Однажды соседка позвала маму к ней домой и показала вынутый из печи глиняный горшок с пшённой кашей. В нём не хватало половины. Кто-то, очень голодный, съел в её отсутствие половину, а другую оставил хозяевам.

Были и другие примеры.

В нашем селе жила публично уважаемая партийная активистка, чествовали её власти при каждом возможном случае. Во время войны сама, будучи завхозом, жила припеваючи. Но при любой возможности гнобила других. Однажды донесла на вдову, которая выкопала на колхозном поле ветвь молодой картошки. Ту посадили, а детей увезли в детдом. В тюрьме женщина умерла. Сколько лет прошло, а односельчане не могли активистке этого простить. В лицо не говорили - просто не забывали. Она это знала, и бесилась ещё больше.

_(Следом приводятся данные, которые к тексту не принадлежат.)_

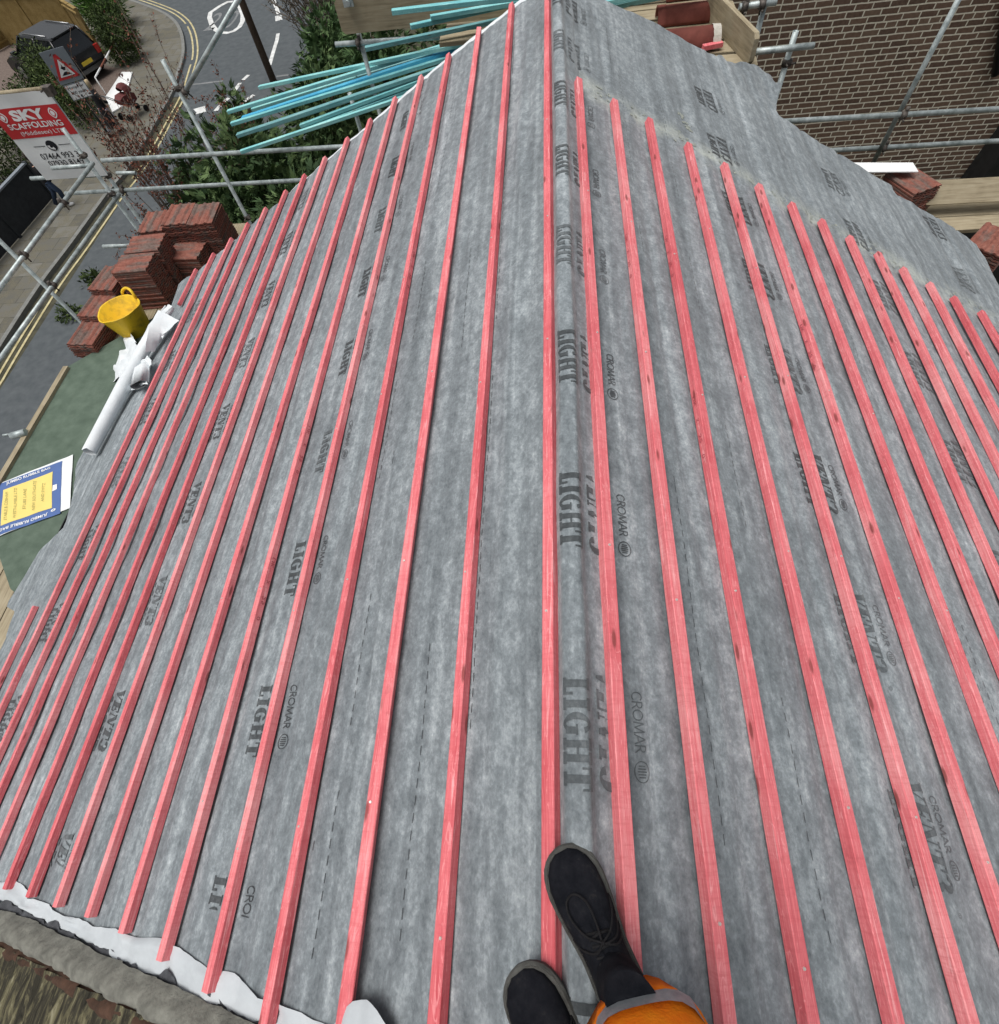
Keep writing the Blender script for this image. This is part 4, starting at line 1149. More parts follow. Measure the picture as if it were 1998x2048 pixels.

Была и настоящая уголовщина. По всем окрестным деревням проехались городские «гастролёры» и по чьей-то наводке проверили сундуки. Побывали и в нашем доме. Мама лишилась всего приданого. Воров не нашли - или не искали? За кражу колхозного или государственного имущества наказание по закону было более суровым, чем из карманов граждан.

Шёл последний год войны. Отец прислал письмо: бежал из плена и снова - на фронте. Ответное письмо мать писала больше недели - никак не могла собраться с духом и сообщить о смерти малышей. Большинство деревенских женщин тогда ходило в чёрных вдовьих платках, но только мать носила траур по детям.